# Exercise objective:
Without omitting anything, retype the data that follows.

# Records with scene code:

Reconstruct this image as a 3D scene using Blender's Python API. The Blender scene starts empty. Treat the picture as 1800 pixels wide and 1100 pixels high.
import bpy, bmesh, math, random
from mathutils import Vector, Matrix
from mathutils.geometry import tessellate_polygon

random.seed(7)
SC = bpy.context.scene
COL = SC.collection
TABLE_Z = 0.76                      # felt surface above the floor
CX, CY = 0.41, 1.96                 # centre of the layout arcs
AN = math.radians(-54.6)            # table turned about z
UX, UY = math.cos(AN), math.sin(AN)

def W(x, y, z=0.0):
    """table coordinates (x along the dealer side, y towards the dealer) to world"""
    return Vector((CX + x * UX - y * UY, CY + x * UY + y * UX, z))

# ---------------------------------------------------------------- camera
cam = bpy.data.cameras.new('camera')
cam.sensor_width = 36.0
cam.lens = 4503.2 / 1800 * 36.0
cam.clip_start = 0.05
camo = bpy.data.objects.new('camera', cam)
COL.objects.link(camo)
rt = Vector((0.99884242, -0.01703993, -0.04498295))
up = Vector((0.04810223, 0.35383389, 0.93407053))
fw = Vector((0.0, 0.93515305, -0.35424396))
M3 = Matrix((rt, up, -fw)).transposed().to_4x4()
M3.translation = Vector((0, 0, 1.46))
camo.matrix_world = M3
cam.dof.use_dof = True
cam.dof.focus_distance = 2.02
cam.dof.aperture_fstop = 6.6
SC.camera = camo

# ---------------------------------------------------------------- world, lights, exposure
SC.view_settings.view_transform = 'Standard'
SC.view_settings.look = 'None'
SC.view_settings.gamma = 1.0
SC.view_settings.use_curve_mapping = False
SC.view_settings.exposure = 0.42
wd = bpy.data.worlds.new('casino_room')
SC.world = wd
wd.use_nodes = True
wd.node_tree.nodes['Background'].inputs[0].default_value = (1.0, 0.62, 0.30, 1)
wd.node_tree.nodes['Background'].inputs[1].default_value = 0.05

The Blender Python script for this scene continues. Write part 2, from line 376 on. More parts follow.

# Complete answer:
Reconstruct this image as a 3D scene using Blender's Python API. The Blender scene starts empty. Treat the picture as 1800 pixels wide and 1100 pixels high.
import bpy, bmesh, math, random
from mathutils import Vector, Matrix
from mathutils.geometry import tessellate_polygon

random.seed(7)
SC = bpy.context.scene
COL = SC.collection
TABLE_Z = 0.76                      # felt surface above the floor
CX, CY = 0.41, 1.96                 # centre of the layout arcs
AN = math.radians(-54.6)            # table turned about z
UX, UY = math.cos(AN), math.sin(AN)

def W(x, y, z=0.0):
    """table coordinates (x along the dealer side, y towards the dealer) to world"""
    return Vector((CX + x * UX - y * UY, CY + x * UY + y * UX, z))

# ---------------------------------------------------------------- camera
cam = bpy.data.cameras.new('camera')
cam.sensor_width = 36.0
cam.lens = 4503.2 / 1800 * 36.0
cam.clip_start = 0.05
camo = bpy.data.objects.new('camera', cam)
COL.objects.link(camo)
rt = Vector((0.99884242, -0.01703993, -0.04498295))
up = Vector((0.04810223, 0.35383389, 0.93407053))
fw = Vector((0.0, 0.93515305, -0.35424396))
M3 = Matrix((rt, up, -fw)).transposed().to_4x4()
M3.translation = Vector((0, 0, 1.46))
camo.matrix_world = M3
cam.dof.use_dof = True
cam.dof.focus_distance = 2.02
cam.dof.aperture_fstop = 6.6
SC.camera = camo

# ---------------------------------------------------------------- world, lights, exposure
SC.view_settings.view_transform = 'Standard'
SC.view_settings.look = 'None'
SC.view_settings.gamma = 1.0
SC.view_settings.use_curve_mapping = False
SC.view_settings.exposure = 0.42
wd = bpy.data.worlds.new('casino_room')
SC.world = wd
wd.use_nodes = True
wd.node_tree.nodes['Background'].inputs[0].default_value = (1.0, 0.62, 0.30, 1)
wd.node_tree.nodes['Background'].inputs[1].default_value = 0.05

The Blender Python script for this scene continues. Write part 2, from line 376 on. More parts follow.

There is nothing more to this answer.